The test failure is almost certainly unrelated to this PR. It's a concurrency test, so it's possibly a real issue in trunk that repros only occasionally. Rerun might pass, but I don't want to do anything that would lose state, if it's useful for debugging. |
Indeed it's most likely related to my recent checkpoint rework - I'll have a look. |
Thanks! |
Merge pull request duckdb/duckdb#11441 from jkub/age_based_eviction
The bufferpool currently uses a fixed-size LRU, but will not evict pages unless it is at the size limit. Stale pages can accumulate indefinitely despite not having been recently referenced. Because these pages are 'anonymous' the OS can only reclaim memory by swapping them, which is often counterproductive, compared to simply evicting them.
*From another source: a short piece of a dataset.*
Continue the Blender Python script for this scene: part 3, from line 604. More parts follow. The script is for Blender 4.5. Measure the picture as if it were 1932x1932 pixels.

This PR enables evicting pages that have not been referenced in some recency window, defined by the number of seconds since they were last unpinned.
Overhead
The overhead involves 8 bytes added to the BlockHandle (which is insignificant on this already heavy data structure) and a call to steady_clock::now (which should have a latency measured in ~10 nanoseconds on most platforms, and again be dwarfed by the other work happening when we queue a page for eviction).
Status
I haven't included tests, in part because I'm not sure the best way to expose this feature. As a DUCKDB_API on the database object? As a table function, similar to checkpoint()? I'd appreciate suggestions. Thanks.